In Robin Hood, Bourne Woods served as host to the northern villages of Barnsdale (often acknowledged as one of the origins of the legend of Robin Hood), York and Peterborough. These are the same villages that King John’s men and henchmen, under the leadership of the duplicitous Godfrey, destroy for the crime of unpaid taxes. Bourne Woods also hosted the French castle.
Max was pleased to construct the French castle and the outlying English camp for the film’s opening sequences in the same location. “That was based on an actual French castle, roughly in the area where the Chalouse Castle existed,” he explains. “We decided it was better to build it on a location near the studio because the landscape there is magnificent. Many castles from that period are now surrounded by towns, so we decided we wanted a castle that was isolated in a landscape. Hence, we decided to build it and extend it with CGI.”

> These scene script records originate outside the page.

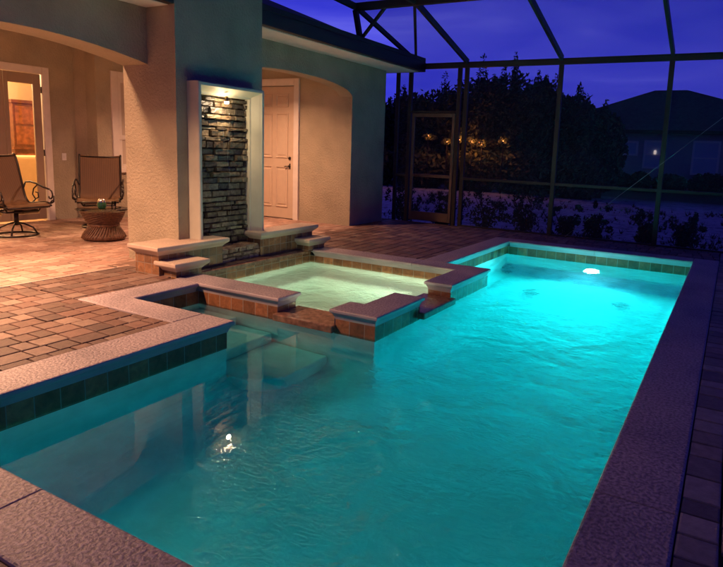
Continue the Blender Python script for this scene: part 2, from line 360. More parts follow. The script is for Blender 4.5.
mb=MB(); mb.box(-5.74,-5.72,-1.2,4.07,-.035,-.001)
tag(mb.build('lanai_threshold_strip',simple('threshold_concrete',(.45,.36,.29),.7,noise=.1,bump=.3)),kind='structure')

# ------------------------------------------------------------------ pool
def offset(poly,d):
    # poly CCW, positive d grows outward
    out=[]; n_=len(poly)
    for i in range(n_):
        p0=Vector(poly[i-1]); p=Vector(poly[i]); p1=Vector(poly[(i+1)%n_])
        e0=(p-p0).normalized(); e1=(p1-p).normalized()
        n0=Vector((e0.y,-e0.x)); n1=Vector((e1.y,-e1.x))
        k=1+n0.dot(n1)
        out.append(tuple(p+(n0+n1)*(d/k)) if k>1e-3 else tuple(p+n0*d))
    return out
PROF=[(-.012,0),(-.004,-.003),(0,-.010),(0,-.026),(-.004,-.034),(-.014,-.040),(-.020,-.048),(-.026,-.060),(-.032,-.074),(-.036,-.09)]
def offset_e(poly,d,fl,flat=-.0):
    out=[]; n_=len(poly)
    for i in range(n_):
        p0=Vector(poly[i-1]); p=Vector(poly[i]); p1=Vector(poly[(i+1)%n_])
        e0=(p-p0).normalized(); e1=(p1-p).normalized()
        n0=Vector((e0.y,-e0.x)); n1=Vector((e1.y,-e1.x))
        out.append(tuple(p+n0*(d if fl[i-1] else flat)+n1*(d if fl[i] else flat)))
    return out
ALLP=[]
def inside(x,y,poly):
    c=False
    for i in range(len(poly)):
        (x0,y0),(x1,y1)=poly[i-1],poly[i]
        if (y0>y)!=(y1>y) and x<(x1-x0)*(y-y0)/(y1-y0)+x0: c=not c
    return c
def eflags(poly):
    fl=[]
    for i in range(len(poly)):
        a=Vector(poly[i]); b=Vector(poly[(i+1)%len(poly)]); e=(b-a).normalized(); m=(a+b)/2+Vector((e.y,-e.x))*.012
        fl.append(not any(inside(m.x,m.y,q) for q in ALLP if q is not poly))
    return fl
def slab(poly,z=0,prof=PROF,mat=None,name='coping',parent=None):
    mb=MB(); n_=len(poly); vs=[]; fl=eflags(poly) if z==0 else [True]*n_
    for d,dz in prof:
        vs+=[(x,y,z+dz) for x,y in offset_e(poly,d,fl,-.004 if d<=-.01 and dz>-.002 else 0)]
    fs=[tuple(range(n_))]
    m=len(prof)
    for r in range(m-1):
        for i in range(n_): fs.append((r*n_+(i+1)%n_,r*n_+i,(r+1)*n_+i,(r+1)*n_+(i+1)%n_))
    fs.append(tuple((m-1)*n_+i for i in range(n_))[::-1])
    mb.mesh(vs,fs)
    o=mb.build(name,mat or M['coping'],parent)
    return o
rect=lambda a,b,c,d:[(a,c),(b,c),(b,d),(a,d)]
pool=thing('swimming_pool','long rectangular swimming pool lit teal with rust tile waterline and textured concrete coping','pool',(-1.8,5,0))
G=.0025
pieces=[]
ysr=[.94,2.42,4.75,7.05,9.38]
for a,b in zip(ysr,ysr[1:]): pieces.append(rect(-.371,-.05,a+G,b-G))
xn=[-.371,-2.25,-3.65]
pieces.append(rect(-2.25+G,-.371-G,.94,1.244)); pieces.append(rect(-3.65,-2.25-G,.94,1.244))
pieces.append(rect(-3.65,-3.306,1.244+2*G,3.04-0*G+.303))            # left
pieces.append(rect(-4.83,-3.65-2*G,3.04,3.343))                        # alcove near
pieces.append(rect(-4.83,-4.50,3.343+2*G,4.065))                       # alcove left
pieces.append(rect(-3.36,-3.03,6.70+G,9.38))                           # far left
pieces.append(rect(-3.03+2*G,-1.7-G,9.06,9.38)); pieces.append(rect(-1.7+G,-.371-2*G,9.06,9.38))
SP=[rect(-4.84,-3.49,4.07,4.395),[(-2.925,4.07),(-2.444,4.07),(-2.444,4.94),(-2.775,4.94),(-2.775,4.395),(-2.925,4.395)],
    [(-2.775,5.57),(-2.444,5.57),(-2.444,6.695),(-3.355,6.695),(-3.355,6.37),(-2.775,6.37)],rect(-4.90,-3.36,6.37,6.695)]
ALLP[:]=pieces+SP
for p in pieces: slab(p,parent=pool)
P0=[(-.371,1.244),(-.371,9.06),(-3.03,9.06),(-3.03,6.71),(-2.444,6.71),(-2.444,4.07),(-4.50,4.07),(-4.50,3.343),(-3.306,3.343),(-3.306,1.244)]
W0=offset(P0,.042); n_=len(W0)
def fz(y): return -1.06 if y<3.6 else -1.06-.33*min(1,(y-3.6)/4.0)
mb=MB()   # tile band
for i in range(n_):
    if i in (4,5): continue
    a=W0[i]; b=W0[(i+1)%n_]; mb.face([(a[0],a[1],-.26),(b[0],b[1],-.26),(b[0],b[1],-.085),(a[0],a[1],-.085)])
mb.build('waterline_tile',M['tile'],pool)
mb=MB()   # shell with coved foot
W1=offset(P0,.046)
R=.22; rings=[[(x,y,-.24) for x,y in W1]]
for k in range(7):
    a=k/6*PI/2; rings.append([(x,y,fz(y)+R*(1-math.sin(a))) for x,y in offset(W1,-R*(1-math.cos(a)))])
vs=[p for r in rings for p in r]; fs=[]
for r in range(len(rings)-1):
    for i in range(n_): fs.append((r*n_+i,r*n_+(i+1)%n_,(r+1)*n_+(i+1)%n_,(r+1)*n_+i))
mb.mesh(vs,fs,None,False)
inner=offset(W1,-R)
# floor as slabs clipped by hand: strips between y-levels over the full L-shaped plan
def strip(x0,x1,y0,y1,k):
    for j in range(k):
        ya=y0+(y1-y0)*j/k; yb=y0+(y1-y0)*(j+1)/k
        mb.face([(x0,ya,fz(ya)+.0),(x1,ya,fz(ya)),(x1,yb,fz(yb)),(x0,yb,fz(yb))])
ix0=inner[0][0]; 
strip(-3.352+R,ix0,1.198+R,3.297+R,1); strip(-2.49+R-.0,ix0,3.297+R,4.02+R,1)
strip(-4.6,-2.49+R,3.297+R,4.12-R,1)
strip(-2.49+R-.7,-2.49+R,4.12-R,4.12-R+.01,1)
strip(-2.49+R,ix0,4.02+R,6.756+R,8); strip(-3.076+R,ix0,6.756+R,9.106-R,8)
shell=mb.build('pool_shell',M['plaster'],pool)
# entry steps in the alcove
def step(poly,z,h=.24):
    mb=MB(); mb.prism(poly,z-h,z); return mb.build('entry_step',M['plaster'],pool,bevel=.025,seg=3)
step(rect(-4.54,-4.02,3.31,4.10),-.42,.7)
step(rect(-4.02,-3.58,3.31,4.10),-.64,.5)
q=[(-3.58,3.31),(-3.3,3.31)]+[(-3.3+.35*math.sin(t),3.31+.35-.35*math.cos(t)) for t in [i/6*PI/2 for i in range(1,7)]]+[(-2.95,4.10),(-3.58,4.10)]
step(q,-.85,.3)
# main drains: dark domed covers on the deep floor
for (x,y) in ((-2.26,7.86),(-1.12,7.92)):
    mb=MB(); z=fz(y)
    mb.lathe([(.0,z+.045),(.06,z+.045),(.095,z+.032),(.11,z+.012),(.11,z-.03)],x,y,24)
    d=mb.build('main_drain',simple('drain_cover',(.16,.18,.18),.5),pool); tag(d,'dark round drain cover on the pool floor')
# underwater lamp on the far wall
lx,lz=-1.72,-.74
mb=MB(); mb.lathe([(.065,9.085),(.09,9.082),(.095,9.09),(.095,9.105)],lx,lz,32,axis='y')
lamp=mb.build('pool_lamp',M['frame_white'],pool)
mb=MB(); mb.lathe([(.0,9.075),(.04,9.078),(.066,9.088)],lx,lz,24,axis='y')
mb.build('lens',emit('lamp_lens',(.95,1.0,.97),650),lamp)
def area(name,loc,rot,size,power,col,parent=None,shape='DISK',spread=PI):
    l=bpy.data.lights.new(name,'AREA'); l.shape=shape; l.size=size; l.energy=power; l.color=col; l.spread=spread
    o=bpy.data.objects.new(name,l); C.objects.link(o); o.location=loc; o.rotation_euler=rot; return o
def point(name,loc,r,power,col):
    l=bpy.data.lights.new(name,'POINT'); l.shadow_soft_size=r; l.energy=power; l.color=col
    o=bpy.data.objects.new(name,l); C.objects.link(o); o.location=loc; return o
def spot(name,loc,target,ang,power,col,r=.03,blend=.5):
    l=bpy.data.lights.new(name,'SPOT'); l.spot_size=math.radians(ang); l.spot_blend=blend; l.energy=power; l.color=col; l.shadow_soft_size=r
    o=bpy.data.objects.new(name,l); C.objects.link(o); o.location=loc
    o.rotation_euler=(Vector(target)-Vector(loc)).to_track_quat('-Z','Y').to_euler(); return o
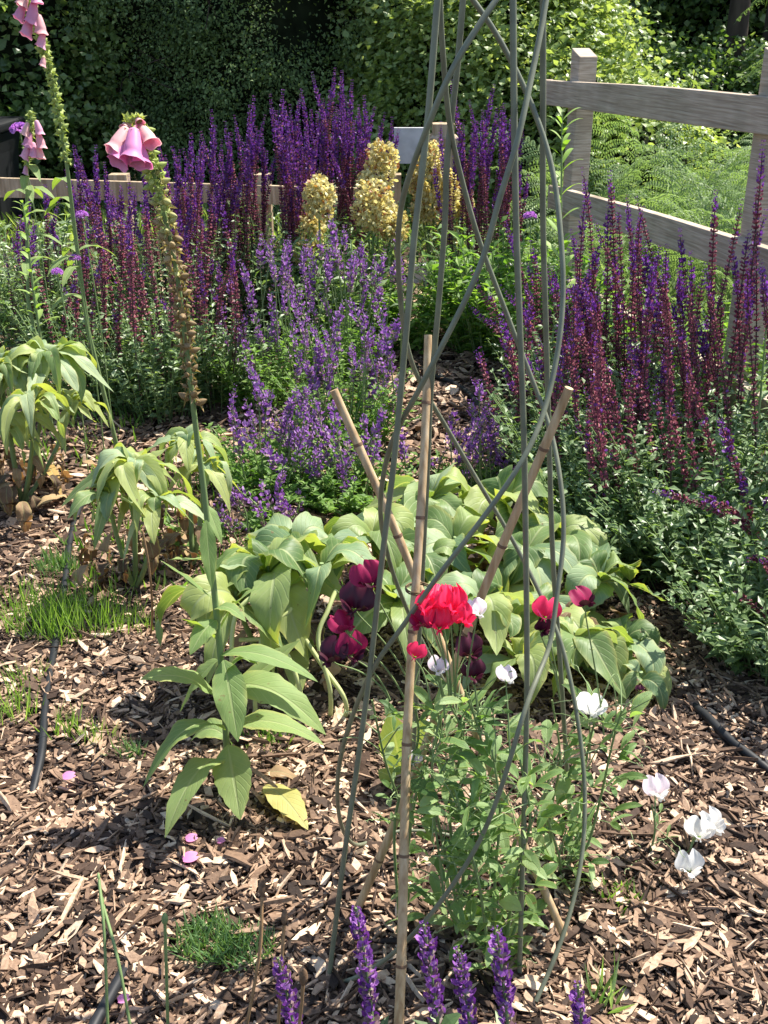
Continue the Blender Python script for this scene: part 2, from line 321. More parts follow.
# ============================================================ FOLIAGE MASSES (hedge, trees)
def mass(g, lobes, n, size, asp=.55, mat=0, spread=.16, yup=None, cull=.35, tonebias=0, fuzz=.1, clump=40):
    lobes = np.array(lobes, float); area = (lobes[:, 3]*lobes[:, 5]); area /= area.sum()
    P_, O_ = [], []
    for L_, a in zip(lobes, area):
        k = max(6, int(n*a/clump)); d = rdir(k*2); d = d[d[:, 1] < cull][:k]
        c = L_[:3] + d*L_[3:]*rng.uniform(1-spread, 1+spread, (len(d), 1))
        m = clump; p = np.repeat(c, m, 0) + rng.normal(0, fuzz, (len(d)*m, 3)); o = np.repeat(d, m, 0)
        P_.append(p); O_.append(o)
    p = np.vstack(P_); o = np.vstack(O_)
    inside = np.zeros(len(p), bool)
    for L_ in lobes: inside |= (((p-L_[:3])/(L_[3:]*.76))**2).sum(1) < 1
    k = (~inside) & (p[:, 2] > 0.0); p, o = p[k], o[k]
    if yup is not None: k = p[:, 2] < yup(p[:, 0]); p, o = p[k], o[k]
    n = len(p); yd = o*.5 + rdir(n)*.8 + V3(0, 0, -.45); zd = o*.4 + V3(0, 0, .8) + rdir(n)*.7
    s = size*np.exp(np.clip(rng.normal(0, .3, n), -.7, .4)); sc = np.stack([s*asp*2*.5/.5, s, s], -1)
    cl = np.repeat(rng.normal(0, .16, len(P_[0])//1 if False else 1), 1)
    nse = .5+.5*np.sin(p[:, 0]*5.1+p[:, 2]*4.3)*np.sin(p[:, 0]*2.3-p[:, 2]*6.7+1)
    scatter(g, LEAF, p, yd, zd, sc, mat, np.clip(.25+.35*nse+rng.normal(0, .22, n)+tonebias, 0, 1))
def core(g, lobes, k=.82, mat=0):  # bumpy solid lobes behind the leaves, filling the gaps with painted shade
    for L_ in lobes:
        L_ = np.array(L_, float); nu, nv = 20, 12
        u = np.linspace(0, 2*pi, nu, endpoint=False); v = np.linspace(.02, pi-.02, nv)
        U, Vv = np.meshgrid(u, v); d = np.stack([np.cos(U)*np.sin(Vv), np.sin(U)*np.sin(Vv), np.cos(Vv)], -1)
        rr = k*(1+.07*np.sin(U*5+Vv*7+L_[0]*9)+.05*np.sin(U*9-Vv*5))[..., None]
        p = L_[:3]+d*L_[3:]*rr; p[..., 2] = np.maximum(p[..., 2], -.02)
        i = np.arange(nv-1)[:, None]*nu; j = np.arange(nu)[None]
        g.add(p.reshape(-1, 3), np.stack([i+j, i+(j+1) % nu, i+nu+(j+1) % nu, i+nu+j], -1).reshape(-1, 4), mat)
def twigs(rt, lobes, n, r=.008):
    for _ in range(n):
        L_ = np.array(lobes[rng.integers(len(lobes))], float); d = rdir(1)[0]; d[1] = -abs(d[1])
        a = L_[:3]+d*L_[3:]*.7; b = L_[:3]+d*L_[3:]*1.05; c = (a+b)/2+rng.normal(0, .12, 3)
        b = b+rng.normal(0, .2, 3); g = G(); tube(g, bez([a, c, b], 6), np.linspace(r, r*.4, 6), 4); P(g, 'branch', M_bark, rt)
def greenery(name, label, cat, lobes, n, size, m, base, **kw):
    r = root(name, label, cat, tuple(base))
    gt = G(); tw = kw.pop('twigs', 20); core_k = kw.pop('core_k', .82)
    c = G(); core(c, lobes, core_k); P(c, 'inner_shade', M_core, r, True)  # dark filler standing in for the shaded interior, no modelled branches
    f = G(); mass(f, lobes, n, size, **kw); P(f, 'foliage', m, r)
    tube(gt, bez([V3(*base), V3(base[0]+.05, base[1], 1.0), V3(base[0], base[1], 2.0)], 8), np.linspace(.12, .06, 8), 10)
    if tw: twigs(r, lobes, tw)
    P(gt, 'trunk', M_bark, r, True)
    return r
# big dark conifer in the middle of the boundary
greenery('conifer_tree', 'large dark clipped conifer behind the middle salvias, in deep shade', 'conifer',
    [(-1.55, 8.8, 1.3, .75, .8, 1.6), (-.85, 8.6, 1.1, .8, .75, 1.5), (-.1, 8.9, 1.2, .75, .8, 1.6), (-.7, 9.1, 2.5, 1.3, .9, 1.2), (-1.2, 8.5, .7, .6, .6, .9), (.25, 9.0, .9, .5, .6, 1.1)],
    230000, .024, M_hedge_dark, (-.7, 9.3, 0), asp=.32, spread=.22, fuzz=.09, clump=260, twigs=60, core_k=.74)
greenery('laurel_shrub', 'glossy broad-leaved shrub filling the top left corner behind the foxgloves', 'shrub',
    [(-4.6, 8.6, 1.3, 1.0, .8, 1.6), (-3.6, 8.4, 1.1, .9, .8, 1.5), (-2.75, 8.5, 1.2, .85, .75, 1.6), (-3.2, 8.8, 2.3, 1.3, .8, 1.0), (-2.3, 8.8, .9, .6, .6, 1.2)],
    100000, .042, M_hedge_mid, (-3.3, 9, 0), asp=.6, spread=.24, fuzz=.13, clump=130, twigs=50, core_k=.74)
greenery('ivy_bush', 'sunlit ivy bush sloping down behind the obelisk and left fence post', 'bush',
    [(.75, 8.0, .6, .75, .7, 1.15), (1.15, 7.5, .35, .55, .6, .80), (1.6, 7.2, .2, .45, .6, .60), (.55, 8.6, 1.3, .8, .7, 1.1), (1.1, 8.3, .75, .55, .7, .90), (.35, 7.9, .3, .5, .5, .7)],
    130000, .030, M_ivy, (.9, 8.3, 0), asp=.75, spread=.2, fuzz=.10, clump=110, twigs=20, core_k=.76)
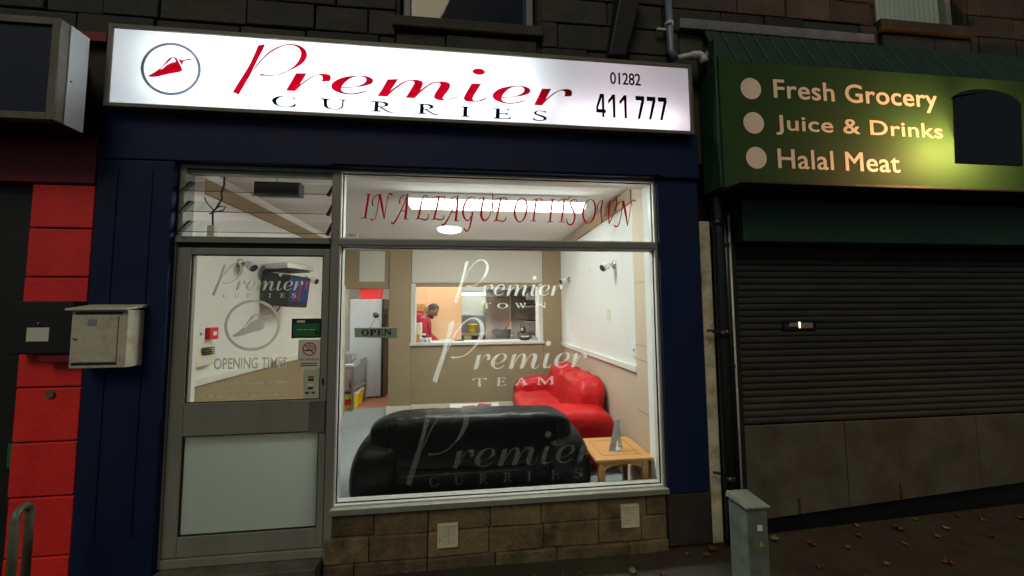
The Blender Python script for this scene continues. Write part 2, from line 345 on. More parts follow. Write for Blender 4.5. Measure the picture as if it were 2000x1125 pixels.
CORSIVA = [('I',[[(-712,2448,110),(-733,2283,110)],[(-734,2446,40),(-712,2451,45),(-694,2454,40)],[(-762,2280,45),(-733,2284,45),(-719,2280,45)]]),('N',[[(-682,2370,80),(-687,2391,70),(-678,2426,50),(-659,2445,45),(-632,2454,45)],[(-640,2448,50),(-648,2371,50),(-657,2315,55),(-668,2279,60),(-685,2269,70),(-697,2281,70)],[(-637,2453,120),(-621,2372,130),(-605,2276,40)],[(-605,2276,30),(-597,2337,45),(-586,2414,45),(-577,2452,55),(-564,2460,80),(-554,2449,70)]]),('A',[[(-500,2391,75),(-501,2416,60),(-488,2442,50),(-466,2453,45),(-444,2460,40)],[(-454,2443,40),(-480,2370,50),(-509,2303,70),(-530,2264,90),(-547,2247,90),(-557,2259,70)],[(-449,2458,80),(-453,2376,120),(-462,2279,120)],[(-472,2279,40),(-462,2281,45),(-439,2278,40)],[(-497,2337,50),(-455,2339,50)]]),('L',[[(-308,2437,60),(-318,2452,70),(-333,2449,60),(-345,2425,70),(-355,2384,100),(-366,2322,110),(-378,2283,90)],[(-392,2280,40),(-366,2287,60),(-336,2279,80),(-312,2282,70),(-302,2308,50),(-307,2318,40)]]),('E',[[(-283,2347,70),(-287,2375,60),(-280,2417,45),(-263,2440,45),(-233,2449,50),(-190,2449,60),(-192,2427,25)],[(-230,2447,90),(-242,2381,100),(-262,2288,100)],[(-245,2372,40),(-220,2372,50),(-209,2373,40)],[(-205,2388,30),(-211,2354,30)],[(-281,2280,40),(-252,2287,60),(-222,2281,70),(-199,2289,60),(-193,2315,35)]]),('A',[[(-150,2389,75),(-152,2414,60),(-138,2440,50),(-115,2451,45),(-92,2458,40)],[(-103,2441,40),(-130,2367,50),(-160,2299,70),(-183,2260,90),(-200,2243,90),(-210,2254,70)],[(-98,2457,80),(-102,2373,120),(-112,2274,120)],[(-122,2275,40),(-112,2277,45),(-89,2274,40)],[(-148,2333,50),(-105,2336,50)]]),('G',[[(23,2401,30),(26,2443,40),(5,2453,50),(-20,2444,60),(-46,2407,100),(-61,2349,110),(-53,2303,100),(-33,2280,70),(-15,2288,45),(-5,2314,40)],[(-12,2337,45),(18,2340,45)],[(8,2339,90),(-2,2283,90),(-17,2220,80),(-38,2202,70),(-53,2225,60)]]),('U',[[(46,2389,70),(49,2420,55),(65,2444,45),(93,2453,50)],[(90,2450,80),(75,2384,110),(69,2321,120),(85,2285,110),(108,2288,80),(131,2322,50),(147,2391,45),(154,2455,70),(147,2486,50)]]),('E',[[(155,2346,70),(151,2374,60),(159,2417,45),(177,2441,45),(208,2450,50),(252,2450,60),(250,2427,25)],[(211,2447,90),(197,2381,100),(176,2286,100)],[(195,2371,40),(221,2371,50),(232,2372,40)],[(236,2388,30),(229,2353,30)],[(156,2277,40),(186,2285,60),(217,2279,70),(241,2287,60),(248,2313,35)]]),('O',[[(360,2454,43),(334,2432,64),(314,2374,107),(313,2323,118),(333,2284,86),(358,2280,54),(386,2314,97),(402,2377,107),(399,2422,97),(382,2450,54),(360,2454,43)]]),('F',[[(422,2349,64),(418,2377,54),(433,2423,43),(462,2447,43),(513,2451,59),(511,2425,27)],[(473,2450,86),(461,2378,97),(448,2287,97)],[(427,2283,43),(448,2288,43),(468,2282,43)],[(464,2381,43),(492,2382,43)],[(497,2393,27),(489,2359,27)]]),('I',[[(593,2450,86),(581,2364,97),(571,2286,97)],[(579,2447,43),(614,2454,43)],[(549,2280,48),(591,2283,48)]]),('T',[[(623,2365,64),(621,2393,54),(637,2434,43),(666,2455,54),(695,2453,75),(718,2459,64),(723,2480,43)],[(680,2453,86),(673,2377,97),(657,2288,97)],[(637,2280,48),(683,2283,48)]]),('S',[[(774,2406,32),(775,2449,43),(756,2456,54),(732,2437,75),(732,2402,97),(751,2362,107),(759,2322,97),(744,2275,86),(717,2263,86),(700,2280,75),(698,2306,43)]]),('O',[[(873,2457,43),(846,2434,64),(825,2375,107),(823,2323,118),(843,2283,86),(869,2279,54),(900,2313,97),(917,2377,107),(914,2424,97),(897,2453,54),(873,2457,43)]]),('W',[[(934,2378,64),(933,2407,54),(953,2442,43),(980,2455,43)],[(974,2449,75),(960,2373,97),(964,2282,54)],[(964,2282,32),(998,2368,43),(1034,2456,43)],[(1030,2450,75),(1019,2362,97),(1020,2275,43)],[(1020,2275,32),(1058,2357,43),(1084,2434,64),(1082,2487,54)]]),('N',[[(1080,2364,80),(1075,2386,70),(1087,2424,50),(1110,2444,45),(1142,2454,45)],[(1133,2447,50),(1119,2365,50),(1106,2305,55),(1091,2266,60),(1071,2255,70),(1058,2268,70)],[(1135,2453,120),(1150,2366,130),(1163,2262,40)],[(1163,2262,30),(1177,2328,45),(1193,2411,45),(1206,2452,55),(1220,2461,80),(1232,2449,70)]])]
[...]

Extending it some 65 feet to the top of its tower on the crest of a hill, the French castle was built using traditional scaffolding and plaster. Moldings from existing English castles of the period were used to fashion the stonework. The team brought in an engineer to ensure not only that the structure would be stable in the wind, but also to guarantee the hillside wouldn’t collapse under the weight of the massive structure.

Shepperton Studios housed sets required to replicate key portions of London and, most notably, the Tower of London, at the end of the 12th and the beginning of the 13th centuries. An overgrown, flat field before the design team arrived, Shepperton’s back lot was transformed into an impressive medieval London in a matter of a few months. “We began by doing a lot of grading and ground prep, creating topography,” Max explains. “We dug a moat and created road networks.” To make the Tower of London more imposing, it was raised at least four feet higher than the rest of the site.

Another portion of the Tower of London, the Royal Dock, was built at Virginia Water in Surrey. Max and his team created an actual jetty, as well as the Royal Barge that brings Robin and his men, after many years away from their home, bearing Richard’s crown to Eleanor.

“Our Tower set is based on the last surviving remnant of the Tower of London. I believe it’s called the Barbican Gate, which is of our period,” Max offers. “Its stonework is taken from Carnarvon Castle in Wales, which is probably the most intact castle in Britain. There’s very little left of the Tower of London, so we decided to re-create fragments that were accurate and then extend them with CGI.”

The interior of the Tower, built on sound stages at Shepperton, was every bit as impressive as its exterior, with the same staggering depth of detail seen throughout the picture. A composite set, it included an enormous corridor that leads to a giant throne room, off of which could be found the massive bedroom chambers for Prince John and Queen Eleanor. The sets were modeled in proportion and shape from rooms Scott, Max and the team had observed when they had scouted existing British castles.

Also built at Shepperton was the interior of Peper Harow, seat of the Loxley family. This space was modeled on a manor farm of the early 13th century that had been seen in Shropshire by the scouts. That team fell in love with the Great Hall, detail, character and the patina of age it showed.

Practical reasons prohibited them from actually filming in Shropshire, so Scott’s crew built it on a sound stage at Shepperton. The spaces that Lady Marion and Sir Walter inhabit—including the Great Hall, bedrooms, kitchens and tack rooms—were all crafted from scratch. Max’s team grafted this interior onto Oxenford Farm, an exterior manor farm near Surrey. To complete the look, they added onto the existing structure several barn buildings, a fortified gate, multiple hovels and another water wheel. Thus, Peper Harow was reborn.
The cast was in awe of the efforts of their production designer and his massive team of artisans. Blanchett sums their feelings: “Arthur is truly wonderful and is really committed to preserving these crafts in England. He’s very passionate about the loss of skill sets. I marvel at the level of care that he has employed in the creation of all of the buildings in the Nottingham village set.”